El desprestigio de España

El desprestigio de España

Fabian Bimmer / Reuters

Hasta hace poco, España era un país que aparecía entre los modelos internacionales de desarrollo económico y consolidación democrática tras una larga dictadura y siglos de retroceso social. La Transición –con todos sus defectos, especialmente que el franquismo no tuviera que pagar cuentas por el daño ocasionado– había conducido a un periodo de normalidad institucional, integración europea y bienestar generalizado, todo ello, probablemente, a una velocidad superior a la aconsejada.

Pero el conflicto catalán ha puesto contra las cuerdas al relato. Ante los ojos del conjunto de la opinión pública europea, España cada vez comparte una visión sobre la resolución de las discrepancias más próxima a la de Turquía que a la de los valores que encarnan naciones como Alemania, Gran Bretaña o cualquier otro estado comunitario. La judicialización de la política y el uso arbitrario de ésta para fines políticos sitúa al Estado español actual ante su mayor crisis desde la Dictadura. Y no es una crisis cualquiera, sino que se trata de una agitación que, si bien no afecta –de momento– a sus cimientos, sí que lo hace de manera evidente a su credibilidad.

Una de las mayores banderas levantadas por Rajoy y el bloque del 155 (que incluye no sólo los nacionalistas de Ciudadanos, sino también al desorientado PSOE) desde octubre pasado es que Europa había dado la espalda a las aspiraciones independentistas. Y eso tenía algo de cierto, pero también bastante de falso. Efectivamente, Europa no abrazó la supuesta independencia unilateral del 27 de octubre. ¿Pero es que había algún ingenuo bien informado que creía que esto no iba a ser así? Lo de los últimos días de octubre fue un error estratégico y conceptual de enorme dimensión por parte del soberanismo, convenientemente –e irresponsablemente– pilotado por los hiperventilados que entraron en la cocina del procés. Y resultaba obvio que Europa no iba avalar la unilateralidad por muchas porras que hubiese utilizado el Gobierno para reprimir el referéndum del 1 de octubre.

Es cierto, pues, que ningún estado europeo abrió embajadas en Barcelona. Pero también lo es que la inmensa mayoría de dirigentes de los países comunitarios se limitaron a repetir dos principios básicos: el primero –algo obvio para cualquier gobernante– que se debe cumplir el orden; y el segundo, que el asunto catalán era fundamentalmente un "problema interno" de España, algo que también era una verdad a medias no comprometedora. La excusa del "asunto interno" permitió a la mayoría de líderes no posicionarse en los términos que reclamaba la diplomacia española.

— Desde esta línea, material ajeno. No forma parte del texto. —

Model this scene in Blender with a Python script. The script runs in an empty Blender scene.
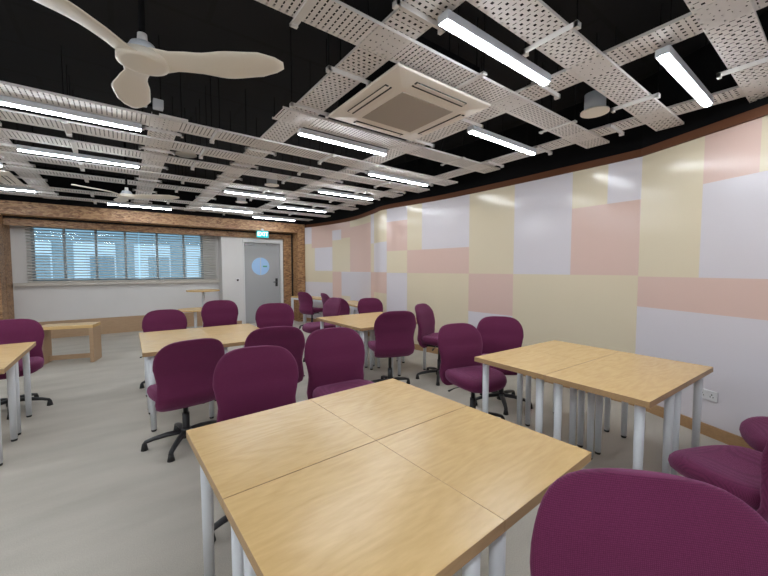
import bpy, bmesh, math, random
from math import pi, sin, cos, radians as R
from mathutils import Vector, Matrix
random.seed(7)
SC = bpy.context.scene
COL = SC.collection

# ------------------------------------------------------------------ helpers
def new_mat(name):
    m = bpy.data.materials.new(name); m.use_nodes = True
    return m, m.node_tree.nodes, m.node_tree.links, m.node_tree.nodes['Principled BSDF']

def simple(name, col, rough=.5, metal=0., spec=.5, noise=0., nscale=30., bump=0.):
    m, N, L, B = new_mat(name)
    B.inputs['Base Color'].default_value = (*col, 1)
    B.inputs['Roughness'].default_value = rough
    B.inputs['Metallic'].default_value = metal
    B.inputs['Specular IOR Level'].default_value = spec
    if noise or bump:
        tc = N.new('ShaderNodeTexCoord'); nz = N.new('ShaderNodeTexNoise')
        nz.inputs['Scale'].default_value = nscale; nz.inputs['Detail'].default_value = 3
        L.new(tc.outputs['Object'], nz.inputs['Vector'])
        if noise:
            mx = N.new('ShaderNodeMix'); mx.data_type = 'RGBA'
            mx.inputs[6].default_value = (*[c*(1-noise) for c in col], 1)
            mx.inputs[7].default_value = (*[min(1, c*(1+noise)) for c in col], 1)
            L.new(nz.outputs['Fac'], mx.inputs[0]); L.new(mx.outputs[2], B.inputs['Base Color'])
        if bump:
            bp = N.new('ShaderNodeBump'); bp.inputs['Strength'].default_value = bump
            bp.inputs['Distance'].default_value = .004
            L.new(nz.outputs['Fac'], bp.inputs['Height']); L.new(bp.outputs['Normal'], B.inputs['Normal'])
    return m

def emit(name, col, strength):
    m, N, L, B = new_mat(name)
    B.inputs['Base Color'].default_value = (.8, .8, .8, 1)
    B.inputs['Emission Color'].default_value = (*col, 1)
    B.inputs['Emission Strength'].default_value = strength
    return m

def math_node(N, L, op, a, b=None, c=None):
    n = N.new('ShaderNodeMath'); n.operation = op
    for i, v in enumerate((a, b, c)):
        if v is None: continue
        if isinstance(v, (int, float)): n.inputs[i].default_value = v
        else: L.new(v, n.inputs[i])
    return n.outputs[0]

def wood_mat(name, c1, c2, scale=1., rough=.35, axis=0, stretch=9.):
    m, N, L, B = new_mat(name)
    tc = N.new('ShaderNodeTexCoord'); oi = N.new('ShaderNodeObjectInfo')
    ad = N.new('ShaderNodeVectorMath'); ad.operation = 'ADD'
    sc = N.new('ShaderNodeVectorMath'); sc.operation = 'SCALE'; sc.inputs[3].default_value = 11.
    cb = N.new('ShaderNodeCombineXYZ')
    for i in range(3): L.new(oi.outputs['Random'], cb.inputs[i])
    L.new(cb.outputs[0], sc.inputs[0])
    L.new(tc.outputs['Object'], ad.inputs[0]); L.new(sc.outputs[0], ad.inputs[1])
    mp = N.new('ShaderNodeMapping'); s = [stretch*scale]*3; s[axis] = scale
    mp.inputs['Scale'].default_value = s
    L.new(ad.outputs[0], mp.inputs['Vector'])
    n1 = N.new('ShaderNodeTexNoise'); n1.inputs['Scale'].default_value = 1.3; n1.inputs['Detail'].default_value = 2
    L.new(mp.outputs[0], n1.inputs['Vector'])
    rings = math_node(N, L, 'MULTIPLY', n1.outputs['Fac'], 9.)
    fr = math_node(N, L, 'PINGPONG', rings, .5)
    n2 = N.new('ShaderNodeTexNoise'); n2.inputs['Scale'].default_value = 14.; n2.inputs['Detail'].default_value = 4
    L.new(mp.outputs[0], n2.inputs['Vector'])
    mixv = math_node(N, L, 'ADD', math_node(N, L, 'MULTIPLY', fr, .5), math_node(N, L, 'MULTIPLY', n2.outputs['Fac'], .75))
    rp = N.new('ShaderNodeValToRGB')
    rp.color_ramp.elements[0].position = .15; rp.color_ramp.elements[0].color = (*c2, 1)
    rp.color_ramp.elements[1].position = .75; rp.color_ramp.elements[1].color = (*c1, 1)
    L.new(mixv, rp.inputs[0]); L.new(rp.outputs[0], B.inputs['Base Color'])
    B.inputs['Roughness'].default_value = rough
    return m

def obj(name, bm, mat, parent=None, smooth=False, bevel=0., mats=None, segs=2):
    me = bpy.data.meshes.new(name)
    bmesh.ops.recalc_face_normals(bm, faces=bm.faces)
    bm.to_mesh(me); bm.free()
    for m in (mats or [mat]): me.materials.append(m)
    if smooth:
        for p in me.polygons: p.use_smooth = True
    o = bpy.data.objects.new(name, me); COL.objects.link(o)
    if parent: o.parent = parent
    if bevel:
        b = o.modifiers.new('bevel', 'BEVEL'); b.width = bevel; b.segments = segs; b.limit_method = 'ANGLE'
    return o

def box(bm, x0, x1, y0, y1, z0, z1, mi=0):
    v = [bm.verts.new((x, y, z)) for z in (z0, z1) for y in (y0, y1) for x in (x0, x1)]
    fs = []
    for q in ((0,2,3,1),(4,5,7,6),(0,1,5,4),(2,6,7,3),(0,4,6,2),(1,3,7,5)):
        f = bm.faces.new([v[i] for i in q]); f.material_index = mi; fs.append(f)
    return v

def bx(*a):
    bm = bmesh.new(); box(bm, *a); return bm

def cyl(bm, x, y, z0, z1, r0, r1=None, n=20):
    r1 = r0 if r1 is None else r1
    a = [bm.verts.new((x+r0*cos(2*pi*i/n), y+r0*sin(2*pi*i/n), z0)) for i in range(n)]
    b = [bm.verts.new((x+r1*cos(2*pi*i/n), y+r1*sin(2*pi*i/n), z1)) for i in range(n)]
    for i in range(n):
        f = bm.faces.new((a[i], a[(i+1) % n], b[(i+1) % n], b[i])); f.smooth = True
    bm.faces.new(a[::-1]); bm.faces.new(b)

def cy(*a, **k):
    bm = bmesh.new(); cyl(bm, *a, **k); return bm

def rings_mesh(bm, rings, cap=True):
    vs = [[bm.verts.new(p) for p in r] for r in rings]
    n = len(vs[0])
    for a, b in zip(vs, vs[1:]):
        for i in range(n):
            f = bm.faces.new((a[i], a[(i+1) % n], b[(i+1) % n], b[i])); f.smooth = True
    if cap:
        f = bm.faces.new(vs[0][::-1]); f.smooth = True
        f = bm.faces.new(vs[-1]); f.smooth = True

def tube(bm, pts, rad, n=10, flat=1.):
    pts = [Vector(p) for p in pts]; rings = []
    for i, p in enumerate(pts):
        d = (pts[min(i+1, len(pts)-1)] - pts[max(i-1, 0)]).normalized()
        up = Vector((0, 0, 1)) if abs(d.z) < .95 else Vector((1, 0, 0))
        s = d.cross(up).normalized(); u = s.cross(d)
        r = rad[i] if isinstance(rad, (list, tuple)) else rad
        rings.append([p + s*r*cos(2*pi*k/n) + u*r*flat*sin(2*pi*k/n) for k in range(n)])
    rings_mesh(bm, rings)

def sgn(v): return (v > 0) - (v < 0)
def sell(t, p):   # superellipse point
    c, s = cos(t), sin(t)
    return sgn(c)*abs(c)**(2/p), sgn(s)*abs(s)**(2/p)

def tag(o, label=None, cat=None, group=None, kind=None):
    if label: o['label'] = label
    if cat: o['category'] = cat
    if group: o['group'] = group
    if kind: o['kind'] = kind
    return o

def thing(name, label, cat, loc=(0, 0, 0), rz=0., group=None):
    o = bpy.data.objects.new(name, None); COL.objects.link(o)
    o.location = loc; o.rotation_euler = (0, 0, rz); o.empty_display_size = .1
    return tag(o, label, cat, group)

def struct(name, bm, mat, mats=None, smooth=False, bevel=0., parent=None):
    o = obj(name, bm, mat, parent, smooth, bevel, mats)
    if parent is None: o['kind'] = 'structure'
    return o

def dup(root, loc, rz, label, group=None):
    r = root.copy(); COL.objects.link(r); r.location = loc; r.rotation_euler = (0, 0, rz); r['label'] = label
    if group: r['group'] = group
    for ch in list(root.children):
        c = ch.copy(); COL.objects.link(c); c.parent = r
        for g in list(ch.children):
            d = g.copy(); COL.objects.link(d); d.parent = c
    return r

# ------------------------------------------------------------------ materials
M = {}
M['paint'] = simple('white_wall_paint', (.66, .64, .63), .6, noise=.03, nscale=3)
M['black'] = simple('black_ceiling_paint', (.004, .004, .005), .9, spec=.2)
M['trim'] = simple('brown_timber_trim', (.125, .048, .022), .6, spec=.15)
M['skirt'] = wood_mat('oak_skirting', (.42, .25, .12), (.33, .19, .09), 1., .45, 1)
M['plinth'] = wood_mat('wood_plinth', (.45, .30, .18), (.37, .24, .14), 1., .45, 0)
M['bd_white'] = simple('wallboard_lilac_white', (.69, .65, .69), .16, spec=.35)
M['bd_yellow'] = simple('wallboard_pale_yellow', (.72, .63, .47), .16, spec=.35)
M['bd_pink'] = simple('wallboard_pale_pink', (.70, .51, .45), .16, spec=.35)
M['tray'] = None
M['steel'] = simple('white_powder_coat', (.74, .72, .71), .5)
M['fan'] = simple('cream_fan_plastic', (.80, .74, .65), .4)
M['ac'] = simple('offwhite_ac_plastic', (.84, .78, .71), .45)
M['acgrille'] = simple('taupe_ac_grille', (.42, .37, .32), .6)
M['slot'] = simple('dark_air_slot', (.02, .02, .02), .7)
M['lampbody'] = simple('grey_lamp_housing', (.60, .63, .68), .4, .0)
M['lamp'] = emit('lit_lamp_diffuser', (.90, .96, 1.), 38.)
M['table'] = wood_mat('maple_veneer', (.72, .49, .222), (.61, .39, .160), 1., .27, 0, 5.)
M['edge'] = wood_mat('maple_edge_shaded', (.44, .28, .14), (.38, .23, .11), 1., .45, 0, 8.)  # same maple, with the shading of the edges put into a darker colour
M['leg'] = simple('white_leg_enamel', (.68, .70, .74), .35)
M['rubber'] = simple('black_rubber', (.012, .012, .013), .6)
M['plastic'] = simple('black_chair_plastic', (.014, .013, .016), .42)
M['door'] = simple('grey_door_paint', (.37, .37, .375), .5)
M['doorframe'] = simple('white_door_frame', (.66, .65, .65), .5)
M['metal'] = simple('brushed_metal', (.35, .35, .36), .35, .8)
M['slat'] = simple('grey_blind_slat', (.56, .55, .52), .5)
M['sill'] = simple('beige_sill', (.50, .46, .41), .5)
M['alu'] = simple('grey_window_frame', (.34, .40, .44), .5)
M['exit'] = emit('teal_exit_panel', (.0, .33, .36), .6)
M['exit'].node_tree.nodes['Principled BSDF'].inputs['Base Color'].default_value = (0, .2, .22, 1)
M['exit_text'] = emit('white_exit_lettering', (.8, 1, 1), .62)
M['black_gap'] = simple('black_shadow_gap', (.008, .007, .006), .9)
M['socket'] = simple('white_socket_plastic', (.72, .71, .72), .35)
M['sticker'] = simple('green_sticker', (.10, .35, .22), .6)
M['facade'] = simple('bluegrey_facade', (.36, .43, .46), .8)
M['facade_white'] = simple('white_facade_panel', (.85, .88, .9), .8)
M['facade_dark'] = simple('dark_facade_glass', (.24, .32, .36), .35)

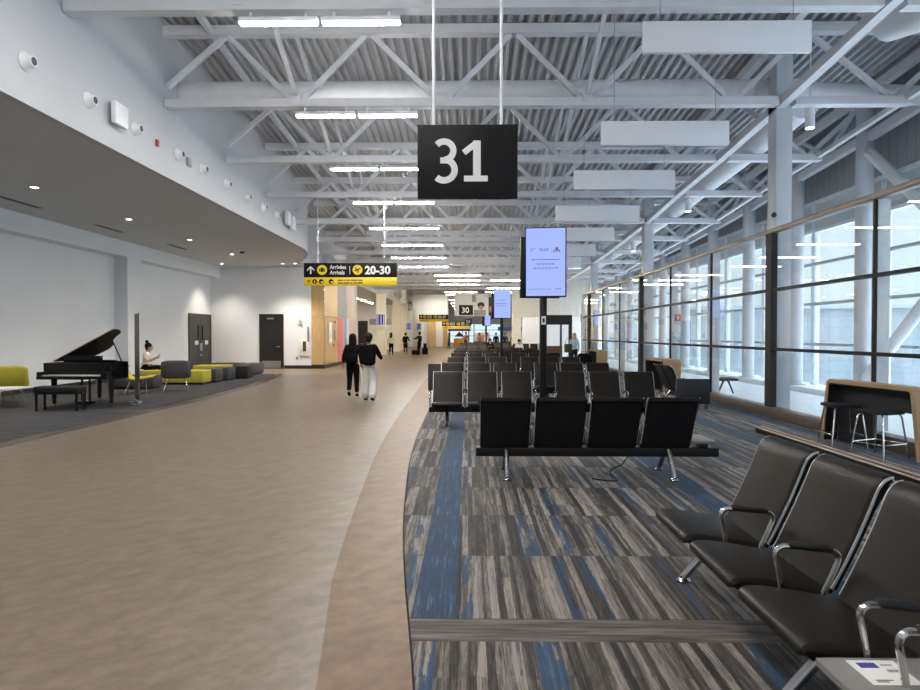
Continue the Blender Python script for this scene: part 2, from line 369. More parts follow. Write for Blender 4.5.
# ================================================================== THE SETTING
def sbox(name, m, x0, x1, y0, y1, z0, z1, parent=None, bev=0):
    return struct(Bm().box(x0, x1, y0, y1, z0, z1, bev).build(name, M[m], parent))
YB, YE = -6.0, 96.0                     # back and far end of the hall
sbox('floor', 'lino', -16, 9.95, YB, YE, -0.2, 0.0)
edge = [(-6, .35), (0, .10), (1.5, -.09), (2.81, -.245), (3.27, -.306), (4.24, -.437), (5.38, -.56), (7.3, -.70), (8.5, -.76), (10, -.80), (13, -.82), (20, -.85), (60, -.85)]
outer = [(-6, .05), (0, -.30), (1.5, -.49), (2.81, -.69), (3.76, -.84), (4.04, -.887), (5.11, -.99), (6.5, -1.10), (7.94, -1.21), (10, -1.30), (13, -1.38), (21.7, -1.49), (60, -1.55)]
ys = [-6+0.5*i for i in range(52)] + [21+3*i for i in range(14)]
Lc = [(lerp_table(edge, y), y) for y in ys]; Lo = [(lerp_table(outer, y), y) for y in ys]
struct(Bm().strip(Lc, [(5.83, y) for y in ys], 0.0, 0.006).build('floor_carpet', M['carpet']))
struct(Bm().strip(Lo, Lc, 0.0, 0.003).build('floor_border', M['strip']))
# thin dark edging between border and carpet
struct(Bm().tube([(x, y, 0.004) for x, y in Lc], 0.006, 6).build('trim_1', M['darkm']))
# lounge carpet on the left with a dark edge band
le = [(-6.75, -6), (-6.68, 2), (-6.62, 8), (-6.47, 13), (-6.45, 16), (-6.6, 19.5), (-6.95, 22.6), (-7.2, 24.3), (-7.5, 24.95), (-8.2, 25.3), (-9.5, 25.4), (-11.94, 25.4)]
def offs(path, d):
    out = []
    for i, p in enumerate(path):
        a = Vector(path[max(i-1, 0)]); b = Vector(path[min(i+1, len(path)-1)]); t = (b-a).normalized()
        out.append((p[0]-t.y*d, p[1]+t.x*d))
    return out
li = offs(le, 0.30)
struct(Bm().strip(li, le, 0.0, 0.004).build('floor_edge_band', M['edgeband']))
struct(Bm().prism([(-11.94, -6)] + [p for p in li if p[0] > -11.9] + [(-11.94, 25.1)], 0.0, 0.008).build('floor_lounge_carpet', M['lounge']))

# ---- left wall, beam, pilaster
sbox('wall_left', 'wall', -12.15, -11.95, YB, 28.9, 0, 4.85)
sbox('wall_left_beam', 'wall', -11.95, -11.5, YB, 28.9, 4.21, 4.72)
sbox('wall_left_pilaster', 'wall', -11.95, -11.5, 21.0, 21.95, 0, 4.21)
sbox('baseboard_left', 'base', -11.95, -11.93, YB, 26.3, 0, 0.13)
sbox('wall_far_left', 'wall', -12.15, -7.26, 28.9, 29.1, 0, 4.85)
sbox('baseboard_far', 'base', -8.53, -7.26, 28.88, 28.9, 0, 0.15)
sbox('baseboard_far', 'base', -11.93, -9.72, 28.88, 28.9, 0, 0.15)
sbox('wall_back_added', 'wall', -12.1, 9.9, YB-0.2, YB, 0, 8.9)  # added unseen wall, closes the open hall end against stray light
# ---- soffit with curved nose and bulkhead above it
path = [(-5.95, YB), (-5.95, 10), (-5.95, 19), (-5.95, 22.4)]
for i in range(1, 17):
    t = i/16; path.append((-5.95 - 1.35*(t**1.6), 22.4 + 4.6*t**0.9))
path += [(-7.32, 27.6), (-7.2, 28.4), (-7.05, 29.4), (-7.0, 31), (-6.98, 40), (-6.98, 60), (-6.98, YE)]
pin = offs(path, 0.06)
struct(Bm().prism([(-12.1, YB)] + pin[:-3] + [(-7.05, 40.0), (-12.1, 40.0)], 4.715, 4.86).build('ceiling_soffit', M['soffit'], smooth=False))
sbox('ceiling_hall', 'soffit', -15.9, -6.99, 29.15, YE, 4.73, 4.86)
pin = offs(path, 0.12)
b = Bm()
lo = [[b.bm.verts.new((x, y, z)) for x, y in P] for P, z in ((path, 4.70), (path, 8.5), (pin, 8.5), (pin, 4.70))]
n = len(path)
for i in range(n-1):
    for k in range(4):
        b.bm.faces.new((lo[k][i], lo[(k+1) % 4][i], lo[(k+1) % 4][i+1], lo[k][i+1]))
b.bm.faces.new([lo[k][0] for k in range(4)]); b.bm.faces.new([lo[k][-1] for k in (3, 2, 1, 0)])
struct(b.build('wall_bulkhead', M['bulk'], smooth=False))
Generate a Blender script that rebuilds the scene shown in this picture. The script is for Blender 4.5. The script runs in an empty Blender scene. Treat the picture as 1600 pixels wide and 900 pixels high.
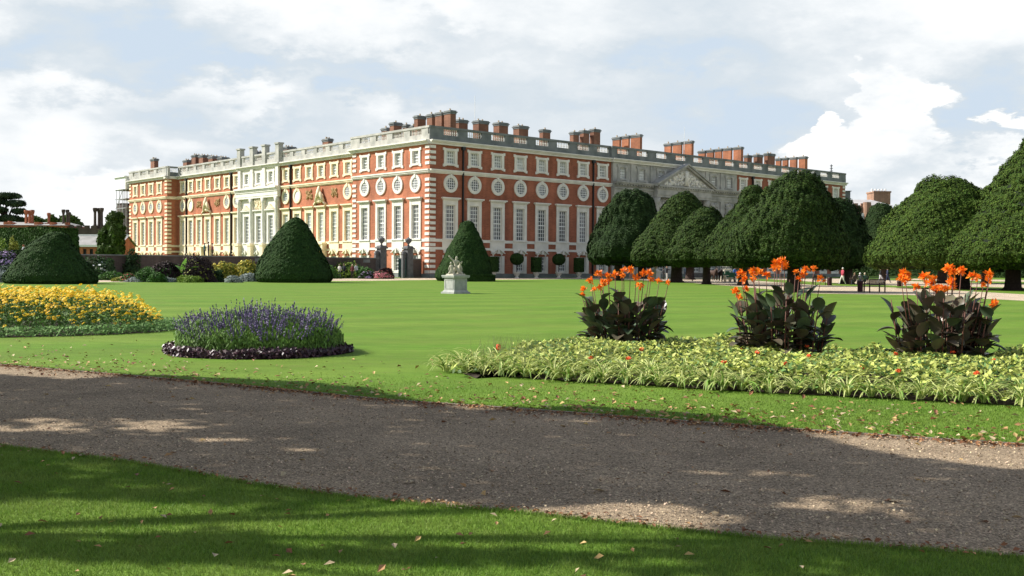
import bpy, math, random
import numpy as np
from mathutils import Matrix, Vector
random.seed(7); RS = np.random.RandomState(7)
sc = bpy.context.scene
col = sc.collection
R = math.radians

# ------------------------------------------------------------------ camera
F = 1664.35; PIT = -0.0207; ROL = 0.00678; EYE = 1.65
cp, sp, cr, sr = math.cos(PIT), math.sin(PIT), math.cos(ROL), math.sin(ROL)
fwd = np.array([0, cp, sp]); up0 = np.array([0, -sp, cp]); rt0 = np.array([1., 0, 0])
rt = cr*rt0+sr*up0; up = -sr*rt0+cr*up0
cd = bpy.data.cameras.new('camera'); cam = bpy.data.objects.new('camera', cd); col.objects.link(cam)
cd.sensor_width = 36; cd.lens = F/1600*36; cd.clip_start = .1; cd.clip_end = 5000
m = Matrix.Identity(4)
for i in range(3):
    m[i][0] = rt[i]; m[i][1] = up[i]; m[i][2] = -fwd[i]
m[2][3] = EYE
cam.matrix_world = m
sc.camera = cam
def ray(x, y): return fwd+(x-800)/F*rt+(450-y)/F*up
def G(x, y, z=0.0):                       # point of the plane at height z seen at photo pixel x, y
    r = ray(x, y); t = (z-EYE)/r[2]; return np.array([t*r[0], t*r[1], z])
def D(x, y, Y):                           # point seen at photo pixel x, y at distance Y
    r = ray(x, y); t = Y/r[1]; return np.array([t*r[0], Y, EYE+t*r[2]])

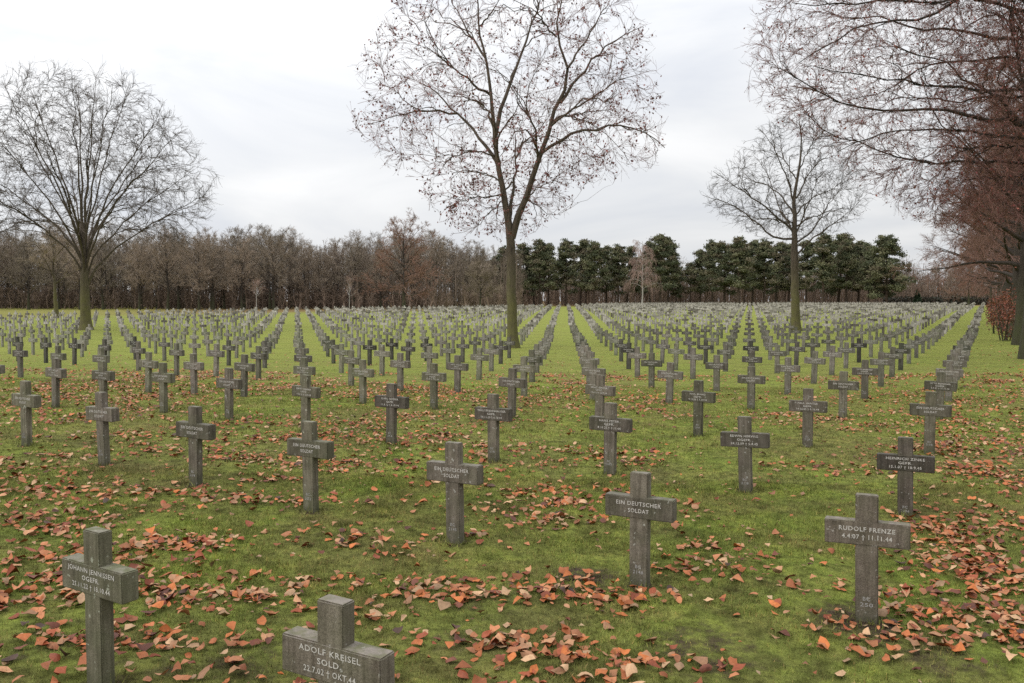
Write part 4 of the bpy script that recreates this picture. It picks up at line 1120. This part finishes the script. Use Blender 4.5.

Pero seis meses después el guion –y, por lo tanto, el relato– ha cambiado. Lo ha hecho, en primer lugar, por la victoria inapelable del independentismo el 21D, una noticia que se supo leer en el mundo entero excepto en España (donde el titular interesado fue Arrimadas, que –en las circunstancias de bloques actuales– es una nota al margen, como demuestra su falta de capacidad evidente para formar gobierno). Y el guion también ha cambiado por la internacionalización del conflicto, que Carles Puigdemont ha sabido llevar a cabo de manera extraordinariamente hábil.

En vez de Puigdemont, quien está sentado ahora en el banquillo europeo de los acusados es el Estado español. El tremendo revés sufrido en Alemania, que se suma a los de Bélgica, Suiza, Escocia y Finlandia, pone de manifiesto que la vía de la rebelión y violencia atribuida al movimiento cívico más pacífico que ha habido en la Europa reciente es una gran mentira que se desmonta a pedazos.

Pero lo realmente grave para España ya no es que el guión redactado al unísono por políticos y magistrados no tenga la consistencia jurídica necesaria, sino que –con todo lo que le está cayendo–, la vía política para explorar posibles soluciones continúe desierta, sin prácticamente ninguna voz en el bloque del 155 que apueste por ella. En Europa lo de la mentira de la violencia, lo de los presos políticos y lo de la represión a base de porrazos del referéndum genera alergia; pero lo de la falta de iniciativa política provoca una honda preocupación. Y esta preocupación es que el problema no es la carpeta catalana, sino la española.